RECORDED INFORMATION:
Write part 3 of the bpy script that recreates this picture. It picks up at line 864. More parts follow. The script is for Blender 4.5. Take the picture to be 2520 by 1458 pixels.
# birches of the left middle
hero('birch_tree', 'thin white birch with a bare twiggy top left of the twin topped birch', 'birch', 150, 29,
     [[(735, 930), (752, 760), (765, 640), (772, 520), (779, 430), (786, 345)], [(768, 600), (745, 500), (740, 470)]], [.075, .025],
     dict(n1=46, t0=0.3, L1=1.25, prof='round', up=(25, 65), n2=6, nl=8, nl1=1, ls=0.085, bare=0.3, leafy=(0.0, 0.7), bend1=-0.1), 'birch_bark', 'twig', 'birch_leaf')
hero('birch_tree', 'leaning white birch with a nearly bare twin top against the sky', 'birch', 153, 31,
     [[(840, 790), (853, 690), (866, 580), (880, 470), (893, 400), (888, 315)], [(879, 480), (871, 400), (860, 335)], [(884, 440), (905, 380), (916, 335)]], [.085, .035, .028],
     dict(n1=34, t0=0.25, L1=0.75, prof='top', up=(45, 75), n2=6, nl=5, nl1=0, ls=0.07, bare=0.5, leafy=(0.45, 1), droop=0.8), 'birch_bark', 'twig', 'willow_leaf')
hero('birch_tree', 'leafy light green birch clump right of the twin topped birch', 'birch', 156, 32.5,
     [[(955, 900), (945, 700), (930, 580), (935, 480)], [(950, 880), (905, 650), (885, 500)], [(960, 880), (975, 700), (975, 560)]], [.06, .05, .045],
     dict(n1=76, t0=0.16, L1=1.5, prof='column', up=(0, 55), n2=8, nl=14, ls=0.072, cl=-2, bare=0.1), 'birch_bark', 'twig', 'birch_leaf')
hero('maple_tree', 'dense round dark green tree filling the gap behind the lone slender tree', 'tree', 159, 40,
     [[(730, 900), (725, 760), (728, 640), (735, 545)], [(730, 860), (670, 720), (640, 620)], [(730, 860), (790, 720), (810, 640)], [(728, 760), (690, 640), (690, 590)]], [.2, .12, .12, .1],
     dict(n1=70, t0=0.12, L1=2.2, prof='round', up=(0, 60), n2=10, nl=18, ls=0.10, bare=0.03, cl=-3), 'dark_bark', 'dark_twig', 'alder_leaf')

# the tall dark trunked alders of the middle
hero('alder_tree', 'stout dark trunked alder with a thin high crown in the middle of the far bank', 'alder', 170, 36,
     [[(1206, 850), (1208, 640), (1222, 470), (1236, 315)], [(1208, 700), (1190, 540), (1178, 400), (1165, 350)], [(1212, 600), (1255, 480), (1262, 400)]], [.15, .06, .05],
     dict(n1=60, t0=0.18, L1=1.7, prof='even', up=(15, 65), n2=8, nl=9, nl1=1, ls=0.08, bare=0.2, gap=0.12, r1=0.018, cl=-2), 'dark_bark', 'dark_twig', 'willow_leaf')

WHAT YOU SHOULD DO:
Reproduce the material verbatim, line by line.

RESULT OF THIS TASK:
Write part 3 of the bpy script that recreates this picture. It picks up at line 864. More parts follow. The script is for Blender 4.5. Take the picture to be 2520 by 1458 pixels.
# birches of the left middle
hero('birch_tree', 'thin white birch with a bare twiggy top left of the twin topped birch', 'birch', 150, 29,
     [[(735, 930), (752, 760), (765, 640), (772, 520), (779, 430), (786, 345)], [(768, 600), (745, 500), (740, 470)]], [.075, .025],
     dict(n1=46, t0=0.3, L1=1.25, prof='round', up=(25, 65), n2=6, nl=8, nl1=1, ls=0.085, bare=0.3, leafy=(0.0, 0.7), bend1=-0.1), 'birch_bark', 'twig', 'birch_leaf')
hero('birch_tree', 'leaning white birch with a nearly bare twin top against the sky', 'birch', 153, 31,
     [[(840, 790), (853, 690), (866, 580), (880, 470), (893, 400), (888, 315)], [(879, 480), (871, 400), (860, 335)], [(884, 440), (905, 380), (916, 335)]], [.085, .035, .028],
     dict(n1=34, t0=0.25, L1=0.75, prof='top', up=(45, 75), n2=6, nl=5, nl1=0, ls=0.07, bare=0.5, leafy=(0.45, 1), droop=0.8), 'birch_bark', 'twig', 'willow_leaf')
hero('birch_tree', 'leafy light green birch clump right of the twin topped birch', 'birch', 156, 32.5,
     [[(955, 900), (945, 700), (930, 580), (935, 480)], [(950, 880), (905, 650), (885, 500)], [(960, 880), (975, 700), (975, 560)]], [.06, .05, .045],
     dict(n1=76, t0=0.16, L1=1.5, prof='column', up=(0, 55), n2=8, nl=14, ls=0.072, cl=-2, bare=0.1), 'birch_bark', 'twig', 'birch_leaf')
hero('maple_tree', 'dense round dark green tree filling the gap behind the lone slender tree', 'tree', 159, 40,
     [[(730, 900), (725, 760), (728, 640), (735, 545)], [(730, 860), (670, 720), (640, 620)], [(730, 860), (790, 720), (810, 640)], [(728, 760), (690, 640), (690, 590)]], [.2, .12, .12, .1],
     dict(n1=70, t0=0.12, L1=2.2, prof='round', up=(0, 60), n2=10, nl=18, ls=0.10, bare=0.03, cl=-3), 'dark_bark', 'dark_twig', 'alder_leaf')

# the tall dark trunked alders of the middle
hero('alder_tree', 'stout dark trunked alder with a thin high crown in the middle of the far bank', 'alder', 170, 36,
     [[(1206, 850), (1208, 640), (1222, 470), (1236, 315)], [(1208, 700), (1190, 540), (1178, 400), (1165, 350)], [(1212, 600), (1255, 480), (1262, 400)]], [.15, .06, .05],
     dict(n1=60, t0=0.18, L1=1.7, prof='even', up=(15, 65), n2=8, nl=9, nl1=1, ls=0.08, bare=0.2, gap=0.12, r1=0.018, cl=-2), 'dark_bark', 'dark_twig', 'willow_leaf')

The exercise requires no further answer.